NZD/USD continues its losing streak for the fourth successive session, trading around 0.5720 during the Asian hours on Wednesday. Traders remain cautious ahead of New Zealand’s February consumer confidence report due Friday, while the official PMI reading from key trading partner China is expected over the weekend.
Market focus stays on the interest rate outlook following the Reserve Bank of New Zealand’s (RBNZ) recent rate cut. Strong retail sales data reinforced expectations of a slower pace of rate cuts, supporting the RBNZ’s view that future reductions would likely be smaller and the easing cycle was nearing its end.
Attention also turns to potential updates from China’s Ministry of Commerce on talks between China’s Vice Commerce Minister and US business leaders regarding tariffs. A Bloomberg report on Tuesday revealed that the Trump administration plans to tighten chip export controls on China — a key trading partner for New Zealand. The US is reportedly considering stricter restrictions on Nvidia chip exports and additional limitations on Chinese firms like SMIC and CXMT.
The NZD/USD pair struggles amid rising risk sentiment after US President Donald Trump stated late Monday that broad US tariffs on imports from Canada and Mexico “will go forward” after the current month-long delay ends next week. Trump claimed the US had “been taken advantage of” by foreign countries and reaffirmed his intent to impose so-called reciprocal tariffs.
Investor sentiment toward New Zealand remains under pressure, given the economy’s reliance on resource exports and its sensitivity to global trade war risks.
Tariffs are customs duties levied on certain merchandise imports or a category of products. Tariffs are designed to help local producers and manufacturers be more competitive in the market by providing a price advantage over similar goods that can be imported. Tariffs are widely used as tools of protectionism, along with trade barriers and import quotas.
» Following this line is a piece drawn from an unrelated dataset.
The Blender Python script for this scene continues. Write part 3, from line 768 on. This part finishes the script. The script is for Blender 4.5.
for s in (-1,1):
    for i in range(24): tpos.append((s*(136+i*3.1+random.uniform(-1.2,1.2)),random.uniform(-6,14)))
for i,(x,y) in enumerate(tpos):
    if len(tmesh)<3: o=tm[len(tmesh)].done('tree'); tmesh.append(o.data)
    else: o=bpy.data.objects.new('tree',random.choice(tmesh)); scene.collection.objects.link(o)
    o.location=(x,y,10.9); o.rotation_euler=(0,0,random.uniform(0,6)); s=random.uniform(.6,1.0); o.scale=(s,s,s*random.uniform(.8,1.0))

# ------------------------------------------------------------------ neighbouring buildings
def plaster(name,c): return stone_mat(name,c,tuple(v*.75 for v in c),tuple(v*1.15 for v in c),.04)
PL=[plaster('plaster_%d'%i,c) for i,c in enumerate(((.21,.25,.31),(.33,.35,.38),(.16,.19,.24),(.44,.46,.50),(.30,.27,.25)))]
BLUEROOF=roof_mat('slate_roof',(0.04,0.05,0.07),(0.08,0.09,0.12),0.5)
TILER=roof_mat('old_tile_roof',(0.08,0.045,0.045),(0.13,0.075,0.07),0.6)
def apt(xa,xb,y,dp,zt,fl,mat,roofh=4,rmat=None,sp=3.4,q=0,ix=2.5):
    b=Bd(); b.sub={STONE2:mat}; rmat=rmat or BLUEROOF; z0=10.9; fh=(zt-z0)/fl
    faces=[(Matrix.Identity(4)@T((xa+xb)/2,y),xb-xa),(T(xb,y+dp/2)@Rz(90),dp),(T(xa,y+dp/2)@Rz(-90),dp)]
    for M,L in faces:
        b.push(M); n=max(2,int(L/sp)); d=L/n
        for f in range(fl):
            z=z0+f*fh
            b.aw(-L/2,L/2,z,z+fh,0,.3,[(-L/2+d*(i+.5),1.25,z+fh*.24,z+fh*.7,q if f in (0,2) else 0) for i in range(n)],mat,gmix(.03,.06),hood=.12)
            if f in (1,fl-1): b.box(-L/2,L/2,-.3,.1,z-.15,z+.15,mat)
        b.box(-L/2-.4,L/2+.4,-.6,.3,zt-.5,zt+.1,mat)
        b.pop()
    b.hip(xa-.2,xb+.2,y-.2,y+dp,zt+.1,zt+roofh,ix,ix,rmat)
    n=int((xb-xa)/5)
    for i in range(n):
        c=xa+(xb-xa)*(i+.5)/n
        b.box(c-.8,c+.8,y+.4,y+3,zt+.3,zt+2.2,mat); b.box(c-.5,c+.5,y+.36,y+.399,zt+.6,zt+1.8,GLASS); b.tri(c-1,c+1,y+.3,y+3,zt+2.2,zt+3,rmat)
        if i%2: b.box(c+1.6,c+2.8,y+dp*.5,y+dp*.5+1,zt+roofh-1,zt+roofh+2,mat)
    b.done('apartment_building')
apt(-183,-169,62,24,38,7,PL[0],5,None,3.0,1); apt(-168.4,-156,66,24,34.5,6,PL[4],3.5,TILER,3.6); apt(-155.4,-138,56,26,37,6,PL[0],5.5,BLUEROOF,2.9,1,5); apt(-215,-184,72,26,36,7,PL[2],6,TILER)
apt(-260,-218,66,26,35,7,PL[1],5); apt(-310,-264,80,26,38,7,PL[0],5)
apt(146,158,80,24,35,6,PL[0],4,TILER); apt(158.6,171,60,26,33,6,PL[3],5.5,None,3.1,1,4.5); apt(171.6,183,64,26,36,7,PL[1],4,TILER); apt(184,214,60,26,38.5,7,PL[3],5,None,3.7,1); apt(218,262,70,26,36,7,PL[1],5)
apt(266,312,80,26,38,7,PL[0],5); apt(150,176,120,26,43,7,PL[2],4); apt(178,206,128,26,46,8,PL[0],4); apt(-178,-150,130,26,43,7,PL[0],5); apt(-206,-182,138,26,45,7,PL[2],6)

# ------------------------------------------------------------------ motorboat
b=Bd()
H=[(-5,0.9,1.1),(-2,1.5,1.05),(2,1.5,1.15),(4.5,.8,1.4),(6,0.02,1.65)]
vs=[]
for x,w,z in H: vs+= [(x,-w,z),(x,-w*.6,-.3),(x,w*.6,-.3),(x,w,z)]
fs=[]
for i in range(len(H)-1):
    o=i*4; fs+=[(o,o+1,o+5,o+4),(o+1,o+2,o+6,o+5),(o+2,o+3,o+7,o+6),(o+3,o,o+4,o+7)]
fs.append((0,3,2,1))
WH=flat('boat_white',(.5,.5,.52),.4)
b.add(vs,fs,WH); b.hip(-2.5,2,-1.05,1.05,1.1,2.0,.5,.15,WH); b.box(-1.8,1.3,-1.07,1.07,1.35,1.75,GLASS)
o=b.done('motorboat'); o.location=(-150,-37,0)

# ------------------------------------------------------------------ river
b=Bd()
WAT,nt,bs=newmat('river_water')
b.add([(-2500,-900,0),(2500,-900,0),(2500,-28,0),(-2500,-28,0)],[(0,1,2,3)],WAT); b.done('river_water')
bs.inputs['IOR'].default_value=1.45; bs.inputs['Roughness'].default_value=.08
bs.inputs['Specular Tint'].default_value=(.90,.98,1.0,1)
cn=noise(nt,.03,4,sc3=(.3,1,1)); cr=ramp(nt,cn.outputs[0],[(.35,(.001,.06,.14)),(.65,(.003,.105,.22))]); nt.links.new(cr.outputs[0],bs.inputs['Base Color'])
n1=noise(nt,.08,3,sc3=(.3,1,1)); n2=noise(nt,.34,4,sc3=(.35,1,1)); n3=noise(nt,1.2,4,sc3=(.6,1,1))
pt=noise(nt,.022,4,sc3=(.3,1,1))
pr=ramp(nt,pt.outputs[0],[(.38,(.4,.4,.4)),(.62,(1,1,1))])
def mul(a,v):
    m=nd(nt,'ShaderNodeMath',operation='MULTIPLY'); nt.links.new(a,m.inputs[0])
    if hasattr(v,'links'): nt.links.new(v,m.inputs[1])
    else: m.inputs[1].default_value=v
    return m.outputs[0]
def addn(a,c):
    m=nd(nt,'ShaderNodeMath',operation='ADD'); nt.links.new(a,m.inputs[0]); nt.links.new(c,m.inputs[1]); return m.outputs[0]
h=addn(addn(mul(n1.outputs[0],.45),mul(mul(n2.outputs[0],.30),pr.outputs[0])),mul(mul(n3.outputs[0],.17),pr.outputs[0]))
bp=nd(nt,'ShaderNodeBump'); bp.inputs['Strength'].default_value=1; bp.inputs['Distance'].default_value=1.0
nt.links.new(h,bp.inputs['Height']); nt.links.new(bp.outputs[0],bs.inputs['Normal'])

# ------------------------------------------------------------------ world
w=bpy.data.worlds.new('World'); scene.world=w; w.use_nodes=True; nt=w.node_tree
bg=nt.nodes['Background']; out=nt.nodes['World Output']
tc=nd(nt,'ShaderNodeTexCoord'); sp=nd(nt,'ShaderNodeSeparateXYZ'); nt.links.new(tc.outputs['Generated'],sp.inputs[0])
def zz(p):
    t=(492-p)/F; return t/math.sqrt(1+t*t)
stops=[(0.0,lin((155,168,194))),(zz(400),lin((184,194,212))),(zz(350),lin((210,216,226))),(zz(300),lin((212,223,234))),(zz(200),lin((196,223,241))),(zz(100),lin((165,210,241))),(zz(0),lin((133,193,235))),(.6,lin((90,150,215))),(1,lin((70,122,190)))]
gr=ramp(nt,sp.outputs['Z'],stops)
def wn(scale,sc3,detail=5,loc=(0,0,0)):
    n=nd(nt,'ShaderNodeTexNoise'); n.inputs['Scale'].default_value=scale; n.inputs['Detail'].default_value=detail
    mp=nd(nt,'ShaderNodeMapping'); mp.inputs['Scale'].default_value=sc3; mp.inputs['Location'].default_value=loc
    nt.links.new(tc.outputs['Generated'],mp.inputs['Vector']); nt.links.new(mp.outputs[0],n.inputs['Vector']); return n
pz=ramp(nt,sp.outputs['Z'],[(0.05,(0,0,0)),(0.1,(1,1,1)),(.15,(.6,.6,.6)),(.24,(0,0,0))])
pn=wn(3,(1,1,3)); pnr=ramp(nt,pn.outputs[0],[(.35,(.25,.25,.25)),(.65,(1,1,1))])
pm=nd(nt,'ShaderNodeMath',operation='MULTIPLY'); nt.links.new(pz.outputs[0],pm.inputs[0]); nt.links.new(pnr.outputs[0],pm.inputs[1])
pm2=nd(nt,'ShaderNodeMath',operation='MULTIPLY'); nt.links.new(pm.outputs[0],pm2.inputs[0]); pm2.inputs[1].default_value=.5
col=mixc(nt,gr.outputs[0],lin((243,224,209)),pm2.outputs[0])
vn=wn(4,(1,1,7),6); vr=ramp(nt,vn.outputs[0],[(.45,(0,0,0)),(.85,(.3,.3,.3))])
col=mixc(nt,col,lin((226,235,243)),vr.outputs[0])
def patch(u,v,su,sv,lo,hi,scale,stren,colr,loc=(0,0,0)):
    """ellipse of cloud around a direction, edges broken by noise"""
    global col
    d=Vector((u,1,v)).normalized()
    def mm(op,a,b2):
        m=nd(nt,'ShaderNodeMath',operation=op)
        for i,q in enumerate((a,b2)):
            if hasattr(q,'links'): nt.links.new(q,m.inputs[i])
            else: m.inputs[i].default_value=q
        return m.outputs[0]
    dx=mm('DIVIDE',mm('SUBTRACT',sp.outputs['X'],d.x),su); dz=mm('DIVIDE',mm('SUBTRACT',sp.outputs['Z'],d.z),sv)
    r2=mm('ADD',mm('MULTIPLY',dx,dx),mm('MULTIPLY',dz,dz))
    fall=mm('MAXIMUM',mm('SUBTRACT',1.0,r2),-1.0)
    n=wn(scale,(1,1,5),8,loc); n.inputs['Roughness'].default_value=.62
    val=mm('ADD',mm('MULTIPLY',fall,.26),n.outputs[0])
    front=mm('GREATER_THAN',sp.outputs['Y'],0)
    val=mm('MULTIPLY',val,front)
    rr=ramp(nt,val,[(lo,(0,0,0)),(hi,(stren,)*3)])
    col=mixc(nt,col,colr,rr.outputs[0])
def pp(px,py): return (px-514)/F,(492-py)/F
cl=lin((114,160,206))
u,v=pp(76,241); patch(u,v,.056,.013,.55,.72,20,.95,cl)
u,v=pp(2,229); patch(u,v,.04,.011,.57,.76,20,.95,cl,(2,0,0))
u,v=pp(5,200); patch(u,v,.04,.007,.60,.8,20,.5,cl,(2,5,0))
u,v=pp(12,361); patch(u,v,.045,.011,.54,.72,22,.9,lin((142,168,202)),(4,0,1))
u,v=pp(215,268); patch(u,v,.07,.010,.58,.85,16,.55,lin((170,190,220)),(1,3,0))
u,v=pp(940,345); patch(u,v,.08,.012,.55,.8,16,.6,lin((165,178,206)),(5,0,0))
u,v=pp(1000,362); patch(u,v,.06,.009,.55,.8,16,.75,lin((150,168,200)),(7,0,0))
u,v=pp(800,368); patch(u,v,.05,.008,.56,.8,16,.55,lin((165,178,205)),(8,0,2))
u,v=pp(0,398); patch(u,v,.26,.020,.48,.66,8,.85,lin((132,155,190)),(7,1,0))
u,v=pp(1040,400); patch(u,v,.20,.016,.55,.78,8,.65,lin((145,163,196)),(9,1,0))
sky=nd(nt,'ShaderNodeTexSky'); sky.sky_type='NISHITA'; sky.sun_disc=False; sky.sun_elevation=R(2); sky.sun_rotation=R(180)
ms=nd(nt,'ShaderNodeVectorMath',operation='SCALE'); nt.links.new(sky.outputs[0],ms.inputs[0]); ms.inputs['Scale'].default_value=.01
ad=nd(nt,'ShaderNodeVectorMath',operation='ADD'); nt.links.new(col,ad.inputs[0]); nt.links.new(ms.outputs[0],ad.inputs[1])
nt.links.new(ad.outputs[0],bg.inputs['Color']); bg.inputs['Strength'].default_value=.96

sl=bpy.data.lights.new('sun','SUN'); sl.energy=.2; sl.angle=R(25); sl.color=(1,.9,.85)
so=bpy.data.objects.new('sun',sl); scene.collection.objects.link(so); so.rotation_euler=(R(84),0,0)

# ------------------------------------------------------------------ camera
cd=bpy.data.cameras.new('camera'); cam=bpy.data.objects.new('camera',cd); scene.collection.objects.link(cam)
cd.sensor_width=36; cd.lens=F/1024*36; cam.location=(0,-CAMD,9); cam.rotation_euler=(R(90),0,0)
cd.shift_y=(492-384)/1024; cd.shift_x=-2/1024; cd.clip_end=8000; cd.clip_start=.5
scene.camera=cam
Although tariffs and taxes both generate government revenue to fund public goods and services, they have several distinctions. Tariffs are prepaid at the port of entry, while taxes are paid at the time of purchase. Taxes are imposed on individual taxpayers and businesses, while tariffs are paid by importers.
There are two schools of thought among economists regarding the usage of tariffs. While some argue that tariffs are necessary to protect domestic industries and address trade imbalances, others see them as a harmful tool that could potentially drive prices higher over the long term and lead to a damaging trade war by encouraging tit-for-tat tariffs.
During the run-up to the presidential election in November 2024, Donald Trump made it clear that he intends to use tariffs to support the US economy and American producers. In 2024, Mexico, China and Canada accounted for 42% of total US imports. In this period, Mexico stood out as the top exporter with $466.6 billion, according to the US Census Bureau. Hence, Trump wants to focus on these three nations when imposing tariffs. He also plans to use the revenue generated through tariffs to lower personal income taxes.